En Afghanistan, la mise en œuvre d’une énième stratégie (basée sur la contre-insurrection, avec un renforcement des troupes sur le terrain et, parallèlement, une politique de réconciliation et réintégration avec une partie des insurgés, pour préparer la transition) ne permet toutefois pas d’envisager une amélioration de la situation à court ou moyen terme : les conditions de sécurité sur le terrain se détériorent et le gouvernement afghan n’est pas en capacité de prendre le relai.

La force du verbe de Barack Obama, qui avait fait son succès pendant la campagne électorale de 2008, n’a pas suffi pour gagner la bataille de l’opinion.
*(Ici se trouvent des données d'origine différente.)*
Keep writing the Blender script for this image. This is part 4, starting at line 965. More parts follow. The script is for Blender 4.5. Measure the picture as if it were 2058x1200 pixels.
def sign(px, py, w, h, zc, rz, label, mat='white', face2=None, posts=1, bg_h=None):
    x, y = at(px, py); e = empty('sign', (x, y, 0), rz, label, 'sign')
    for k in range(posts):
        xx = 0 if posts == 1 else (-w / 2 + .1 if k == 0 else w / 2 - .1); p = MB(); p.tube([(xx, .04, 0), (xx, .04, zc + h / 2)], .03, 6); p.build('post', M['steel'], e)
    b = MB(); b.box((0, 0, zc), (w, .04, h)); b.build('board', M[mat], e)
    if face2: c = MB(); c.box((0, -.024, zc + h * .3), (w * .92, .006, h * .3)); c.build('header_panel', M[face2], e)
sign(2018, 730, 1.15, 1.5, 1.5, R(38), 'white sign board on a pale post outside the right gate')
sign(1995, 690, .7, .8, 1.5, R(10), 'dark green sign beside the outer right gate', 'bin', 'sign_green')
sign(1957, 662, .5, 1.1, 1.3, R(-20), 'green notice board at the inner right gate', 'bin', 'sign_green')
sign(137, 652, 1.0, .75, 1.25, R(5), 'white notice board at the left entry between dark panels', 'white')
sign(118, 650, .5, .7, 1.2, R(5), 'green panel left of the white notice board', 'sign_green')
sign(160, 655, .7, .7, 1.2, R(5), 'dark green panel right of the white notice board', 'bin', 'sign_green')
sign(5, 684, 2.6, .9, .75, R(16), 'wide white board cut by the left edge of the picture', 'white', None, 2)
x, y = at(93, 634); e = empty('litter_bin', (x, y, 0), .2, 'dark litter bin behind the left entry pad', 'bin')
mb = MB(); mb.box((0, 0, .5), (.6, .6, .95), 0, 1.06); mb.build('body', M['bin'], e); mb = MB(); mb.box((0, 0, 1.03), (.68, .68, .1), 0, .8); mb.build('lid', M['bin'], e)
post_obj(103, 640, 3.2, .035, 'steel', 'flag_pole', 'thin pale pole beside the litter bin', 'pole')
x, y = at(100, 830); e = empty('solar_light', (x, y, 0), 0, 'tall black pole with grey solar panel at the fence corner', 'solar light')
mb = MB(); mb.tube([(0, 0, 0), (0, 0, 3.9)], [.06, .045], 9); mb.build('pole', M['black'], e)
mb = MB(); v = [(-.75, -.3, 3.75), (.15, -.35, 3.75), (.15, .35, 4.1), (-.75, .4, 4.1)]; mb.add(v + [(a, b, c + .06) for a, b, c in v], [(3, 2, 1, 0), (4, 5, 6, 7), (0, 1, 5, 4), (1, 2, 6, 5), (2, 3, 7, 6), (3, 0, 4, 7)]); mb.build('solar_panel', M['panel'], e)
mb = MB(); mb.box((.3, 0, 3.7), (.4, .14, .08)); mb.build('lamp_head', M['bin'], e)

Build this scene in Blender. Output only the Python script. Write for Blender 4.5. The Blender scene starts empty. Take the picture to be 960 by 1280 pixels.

Barack Obama reconnaît des erreurs tactiques et un manque de pédagogie et de communication (4), d’où une large incompréhension de son bilan auprès de l’opinion publique américaine, mais semble également rattrapé par la dure réalité du pouvoir, qui révèle son impuissance à mettre en œuvre le changement tant promis.

(1) Mouvement populiste sur une ligne très conservatrice, partisan d’un retour aux valeurs traditionnelles et d’un rôle de l’Etat limité.
(2) Son espoir de faire de la politique autrement, notamment par une approche bipartisane (à savoir une position conciliatrice et une coopération accrue entre les Républicains et les Démocrates) semble avoir échoué, en ne réussissant pas par exemple à obtenir une seule voix républicaine pour une mesure phare de l’Administration, la réforme de la santé.
(3) Voir le sondage de la BBC (avril 2010)
(4) Voir l’article de Peter Baker, « Education of a President », New York Times Magazine, 12 octobre 2010.